Me he acordado estos días de Manolo Arandilla, el Bibliotecario, con mayúsculas, de mi pueblo, de mi infancia y de mi vida, porque un amigo de Ibiza me ha relatado con idéntica admiración y cariño la jubilación de Enrique Calvo, su homólogo en Ibiza. Curiosamente ambos terminan en el mismo mes su vida laboral, pero no sus historias de amor por la lectura, propias y contagiadas. Estoy segura de que, además, comparten ese tipo de ojos de niño, presentes solo en algunos adultos en los que la edad se disipa para dar paso a las emociones.

Manolo Arandilla ha sido siempre un reputado poeta que no hacía distinciones entre los usuarios de su biblioteca por su expediente académico. Tal vez eso fue lo que más me sorprendió de él la primera vez que visité “su casa” de la mano de mis hermanos mayores.

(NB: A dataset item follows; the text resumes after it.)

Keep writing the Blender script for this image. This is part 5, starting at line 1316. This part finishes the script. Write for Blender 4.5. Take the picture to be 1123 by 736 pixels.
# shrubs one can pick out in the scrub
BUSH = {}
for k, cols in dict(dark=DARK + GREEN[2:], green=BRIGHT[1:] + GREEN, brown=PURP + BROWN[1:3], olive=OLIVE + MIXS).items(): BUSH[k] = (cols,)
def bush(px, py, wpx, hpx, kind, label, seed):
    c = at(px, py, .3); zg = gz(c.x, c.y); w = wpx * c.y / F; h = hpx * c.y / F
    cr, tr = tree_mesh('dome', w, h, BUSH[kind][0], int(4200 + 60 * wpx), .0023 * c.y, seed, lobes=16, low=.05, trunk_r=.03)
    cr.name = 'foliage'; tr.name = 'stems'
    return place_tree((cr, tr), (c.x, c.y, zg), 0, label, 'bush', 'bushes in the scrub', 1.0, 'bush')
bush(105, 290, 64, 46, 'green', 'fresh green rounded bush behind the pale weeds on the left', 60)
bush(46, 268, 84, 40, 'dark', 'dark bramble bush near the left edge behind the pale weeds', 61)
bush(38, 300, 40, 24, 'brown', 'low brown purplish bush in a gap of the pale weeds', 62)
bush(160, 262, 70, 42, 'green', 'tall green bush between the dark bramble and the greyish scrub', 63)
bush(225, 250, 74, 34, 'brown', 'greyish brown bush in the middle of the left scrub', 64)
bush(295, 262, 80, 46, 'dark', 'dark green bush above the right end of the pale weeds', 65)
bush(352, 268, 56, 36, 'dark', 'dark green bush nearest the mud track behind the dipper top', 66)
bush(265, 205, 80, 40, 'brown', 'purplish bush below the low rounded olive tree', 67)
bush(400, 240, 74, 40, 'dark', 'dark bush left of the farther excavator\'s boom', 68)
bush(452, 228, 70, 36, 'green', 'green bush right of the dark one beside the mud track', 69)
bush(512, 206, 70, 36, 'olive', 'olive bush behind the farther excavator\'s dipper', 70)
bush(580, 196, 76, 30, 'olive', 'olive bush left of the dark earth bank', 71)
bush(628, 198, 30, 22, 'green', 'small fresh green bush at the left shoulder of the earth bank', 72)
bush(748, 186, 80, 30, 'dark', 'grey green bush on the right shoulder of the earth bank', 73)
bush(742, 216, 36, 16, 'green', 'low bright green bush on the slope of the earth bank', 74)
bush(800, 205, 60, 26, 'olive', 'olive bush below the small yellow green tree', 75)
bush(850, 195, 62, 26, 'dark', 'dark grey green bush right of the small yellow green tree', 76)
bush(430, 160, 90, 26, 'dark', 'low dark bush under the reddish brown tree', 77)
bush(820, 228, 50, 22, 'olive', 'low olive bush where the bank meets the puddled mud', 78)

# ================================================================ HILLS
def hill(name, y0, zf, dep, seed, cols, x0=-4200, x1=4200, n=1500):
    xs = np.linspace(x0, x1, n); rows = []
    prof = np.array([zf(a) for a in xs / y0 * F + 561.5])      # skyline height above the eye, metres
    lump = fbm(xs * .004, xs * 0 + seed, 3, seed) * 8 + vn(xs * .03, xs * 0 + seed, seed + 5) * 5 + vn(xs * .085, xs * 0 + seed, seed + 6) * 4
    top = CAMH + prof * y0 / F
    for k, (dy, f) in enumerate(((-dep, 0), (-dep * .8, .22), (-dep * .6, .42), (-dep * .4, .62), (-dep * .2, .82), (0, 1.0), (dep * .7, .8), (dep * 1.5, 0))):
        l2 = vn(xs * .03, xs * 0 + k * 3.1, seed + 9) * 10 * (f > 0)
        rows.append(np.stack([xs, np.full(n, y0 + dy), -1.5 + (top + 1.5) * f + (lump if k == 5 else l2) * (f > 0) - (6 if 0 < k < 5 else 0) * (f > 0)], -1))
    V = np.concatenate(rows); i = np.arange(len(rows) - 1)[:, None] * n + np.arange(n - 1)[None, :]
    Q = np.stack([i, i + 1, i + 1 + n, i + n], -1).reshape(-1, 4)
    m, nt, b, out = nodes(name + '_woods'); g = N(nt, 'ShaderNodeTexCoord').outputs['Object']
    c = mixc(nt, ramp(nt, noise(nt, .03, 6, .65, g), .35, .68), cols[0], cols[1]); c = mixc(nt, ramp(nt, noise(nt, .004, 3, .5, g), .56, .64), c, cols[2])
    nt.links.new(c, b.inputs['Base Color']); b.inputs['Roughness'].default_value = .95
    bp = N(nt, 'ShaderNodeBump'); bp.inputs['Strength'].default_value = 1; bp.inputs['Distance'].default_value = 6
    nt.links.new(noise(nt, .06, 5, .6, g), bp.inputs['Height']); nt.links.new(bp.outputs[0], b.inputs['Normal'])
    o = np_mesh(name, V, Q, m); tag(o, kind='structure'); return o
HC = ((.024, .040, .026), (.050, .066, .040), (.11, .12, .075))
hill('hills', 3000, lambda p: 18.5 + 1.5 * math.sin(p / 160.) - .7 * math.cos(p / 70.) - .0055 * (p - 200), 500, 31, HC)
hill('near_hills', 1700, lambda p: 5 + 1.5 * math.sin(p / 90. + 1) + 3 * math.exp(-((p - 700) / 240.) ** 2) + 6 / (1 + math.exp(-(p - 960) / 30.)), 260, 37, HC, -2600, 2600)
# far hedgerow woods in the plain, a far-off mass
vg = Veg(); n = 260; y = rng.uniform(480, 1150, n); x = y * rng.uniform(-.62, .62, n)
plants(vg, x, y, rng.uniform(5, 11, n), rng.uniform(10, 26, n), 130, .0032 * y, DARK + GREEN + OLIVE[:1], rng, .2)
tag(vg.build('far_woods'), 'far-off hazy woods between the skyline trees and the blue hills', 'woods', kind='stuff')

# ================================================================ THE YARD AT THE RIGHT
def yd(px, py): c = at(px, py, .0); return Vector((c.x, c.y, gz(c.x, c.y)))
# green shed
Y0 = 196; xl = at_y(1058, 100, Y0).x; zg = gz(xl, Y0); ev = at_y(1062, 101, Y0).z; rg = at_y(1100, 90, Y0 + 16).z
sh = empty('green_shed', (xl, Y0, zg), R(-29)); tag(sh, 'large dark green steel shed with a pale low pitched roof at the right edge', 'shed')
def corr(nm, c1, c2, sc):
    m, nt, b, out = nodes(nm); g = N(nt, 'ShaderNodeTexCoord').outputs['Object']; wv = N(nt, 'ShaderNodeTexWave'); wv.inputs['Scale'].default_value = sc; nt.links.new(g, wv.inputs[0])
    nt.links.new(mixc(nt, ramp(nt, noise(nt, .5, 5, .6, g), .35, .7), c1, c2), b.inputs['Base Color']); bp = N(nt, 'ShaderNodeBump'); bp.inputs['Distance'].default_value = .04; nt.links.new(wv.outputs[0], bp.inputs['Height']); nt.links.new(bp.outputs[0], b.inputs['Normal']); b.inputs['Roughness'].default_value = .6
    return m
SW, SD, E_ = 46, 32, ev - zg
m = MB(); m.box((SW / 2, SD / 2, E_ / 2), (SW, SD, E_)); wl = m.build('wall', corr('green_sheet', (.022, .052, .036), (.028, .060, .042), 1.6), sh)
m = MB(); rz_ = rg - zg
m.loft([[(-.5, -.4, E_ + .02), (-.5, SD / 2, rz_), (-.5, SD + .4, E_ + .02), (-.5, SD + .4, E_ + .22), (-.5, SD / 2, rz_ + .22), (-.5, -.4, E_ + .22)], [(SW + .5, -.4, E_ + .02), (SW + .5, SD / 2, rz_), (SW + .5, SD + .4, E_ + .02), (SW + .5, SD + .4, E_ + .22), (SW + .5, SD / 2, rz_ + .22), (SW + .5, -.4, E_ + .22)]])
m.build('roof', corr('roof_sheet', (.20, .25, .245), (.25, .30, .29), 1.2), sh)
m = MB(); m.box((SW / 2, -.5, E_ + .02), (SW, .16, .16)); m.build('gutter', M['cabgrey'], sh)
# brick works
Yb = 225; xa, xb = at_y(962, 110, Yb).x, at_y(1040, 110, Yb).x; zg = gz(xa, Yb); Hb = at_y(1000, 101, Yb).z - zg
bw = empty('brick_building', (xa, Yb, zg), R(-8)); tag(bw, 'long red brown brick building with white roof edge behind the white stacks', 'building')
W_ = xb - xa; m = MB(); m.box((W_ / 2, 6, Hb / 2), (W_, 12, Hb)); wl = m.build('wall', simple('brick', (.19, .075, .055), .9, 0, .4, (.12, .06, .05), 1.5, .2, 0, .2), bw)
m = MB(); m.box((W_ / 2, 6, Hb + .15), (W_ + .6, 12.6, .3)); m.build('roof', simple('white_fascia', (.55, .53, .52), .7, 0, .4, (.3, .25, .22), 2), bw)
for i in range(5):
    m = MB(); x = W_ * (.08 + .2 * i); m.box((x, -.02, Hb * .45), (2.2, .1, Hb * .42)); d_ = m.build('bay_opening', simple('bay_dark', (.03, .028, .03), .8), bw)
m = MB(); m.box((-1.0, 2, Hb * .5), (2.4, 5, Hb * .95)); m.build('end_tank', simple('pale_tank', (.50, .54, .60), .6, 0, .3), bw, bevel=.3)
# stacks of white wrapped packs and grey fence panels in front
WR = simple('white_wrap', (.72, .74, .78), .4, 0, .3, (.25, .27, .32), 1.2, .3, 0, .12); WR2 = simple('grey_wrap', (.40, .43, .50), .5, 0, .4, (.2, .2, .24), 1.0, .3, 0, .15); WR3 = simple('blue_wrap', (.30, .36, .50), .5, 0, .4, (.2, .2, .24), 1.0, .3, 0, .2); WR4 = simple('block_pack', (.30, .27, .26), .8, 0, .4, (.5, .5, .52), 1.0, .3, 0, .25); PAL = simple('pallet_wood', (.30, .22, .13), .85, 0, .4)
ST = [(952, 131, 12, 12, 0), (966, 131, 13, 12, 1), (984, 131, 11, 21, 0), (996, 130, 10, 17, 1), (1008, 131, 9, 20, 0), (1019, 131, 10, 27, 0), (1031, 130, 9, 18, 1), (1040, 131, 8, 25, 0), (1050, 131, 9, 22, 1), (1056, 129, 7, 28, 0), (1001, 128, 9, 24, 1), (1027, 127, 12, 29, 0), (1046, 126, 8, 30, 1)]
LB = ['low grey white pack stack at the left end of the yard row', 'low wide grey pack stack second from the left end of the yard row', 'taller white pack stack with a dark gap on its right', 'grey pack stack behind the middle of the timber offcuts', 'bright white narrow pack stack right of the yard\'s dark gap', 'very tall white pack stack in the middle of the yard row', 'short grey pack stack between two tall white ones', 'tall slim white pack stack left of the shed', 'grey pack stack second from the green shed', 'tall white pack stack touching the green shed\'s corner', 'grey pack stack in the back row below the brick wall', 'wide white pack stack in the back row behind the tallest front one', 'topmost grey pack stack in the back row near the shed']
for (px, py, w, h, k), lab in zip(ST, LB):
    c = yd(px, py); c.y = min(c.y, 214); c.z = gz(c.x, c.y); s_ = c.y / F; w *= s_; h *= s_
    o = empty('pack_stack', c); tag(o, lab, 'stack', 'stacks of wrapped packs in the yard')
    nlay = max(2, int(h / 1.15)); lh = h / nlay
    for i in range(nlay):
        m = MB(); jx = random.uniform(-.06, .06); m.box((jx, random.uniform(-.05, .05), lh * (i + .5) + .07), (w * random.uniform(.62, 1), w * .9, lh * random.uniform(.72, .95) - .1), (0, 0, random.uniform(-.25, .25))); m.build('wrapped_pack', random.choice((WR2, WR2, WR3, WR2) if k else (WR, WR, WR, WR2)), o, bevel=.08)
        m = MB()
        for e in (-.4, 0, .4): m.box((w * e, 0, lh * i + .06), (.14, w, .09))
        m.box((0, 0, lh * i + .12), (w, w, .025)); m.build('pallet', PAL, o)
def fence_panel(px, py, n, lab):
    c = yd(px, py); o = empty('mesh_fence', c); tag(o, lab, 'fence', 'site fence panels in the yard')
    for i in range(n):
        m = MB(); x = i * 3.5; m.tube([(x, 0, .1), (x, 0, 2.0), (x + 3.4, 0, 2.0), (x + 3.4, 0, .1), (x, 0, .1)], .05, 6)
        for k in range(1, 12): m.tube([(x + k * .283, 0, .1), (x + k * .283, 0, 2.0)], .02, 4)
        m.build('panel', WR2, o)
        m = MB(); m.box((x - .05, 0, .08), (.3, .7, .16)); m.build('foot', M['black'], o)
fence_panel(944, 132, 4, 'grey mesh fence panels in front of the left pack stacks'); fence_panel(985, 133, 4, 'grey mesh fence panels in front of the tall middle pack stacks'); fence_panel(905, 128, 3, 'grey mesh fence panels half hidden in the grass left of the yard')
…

Él me hizo mi primer carnet y confió en mi futuro más que muchos docentes.

Manolo Arandilla me descubrió a los poetas que llenaron mis días y noches, los clásicos y novelas de escritores españoles y extranjeros, cuyos párrafos completos aun me bailan en la cabeza, y la pasión por un hábito que te hace libre.

Cuando crecí y dejé de ser la niña adorable con grandes gafas que leía sola en los rincones para convertirme en una adolescente rebelde, insoportable y siempre acompañada por sus amigas, nuestra relación cambió de puertas para afuera. Me reprendía con firmeza cuando hacía ruido en las salas de estudio, no sé si más que al resto, pero confieso que con mayor afección para mí, aunque no lo confesara. Eso sí en sus ojos siempre vi la confianza de quien sabe que la estupidez en algunos casos es solo un estado pasajero que se esfuma con los años y las luces. Por ello siguió prestándome más libros que al resto de usuarios de su biblioteca, ahora moderna y llena de luz, a escondidas, y con multas dulces de por medio.

Manolo Arandilla fue una de las primeras personas que entrevisté cuando me convertí en periodista y ese tipo de hombre que te hace llorar de emoción cada vez que lo ves. El otro día me contó mi madre que coincidieron en una comida y que ambos hablaron con orgullo de aquella niña cuyo afecto por los libros alimentaron juntos entre cuentos e historias y que hoy escribe los suyos propios.

Este es un homenaje a todos esos hombres y mujeres que siguen cultivando con firmeza, cariño y criterio la pasión por las letras en niños, adolescentes y adultos. Ese tipo de personas que recomiendan a otros a autores, les hacen revivir experiencias y les enseñan a declamar poemas, porque la vergüenza no está en apreciar los versos sino en desconocerlos.

Este es un artículo para todos los Manolos y Enriques de nuestro país, quienes dejan una estela de esperanza entre quienes tuvimos la suerte de ser sus discípulos y un ágora vacía que merece que gente de su altura los reemplace. Seguid leyendo y escribiendo, maestros, porque entre un libro y un alma libre solo hay una letra de diferencia.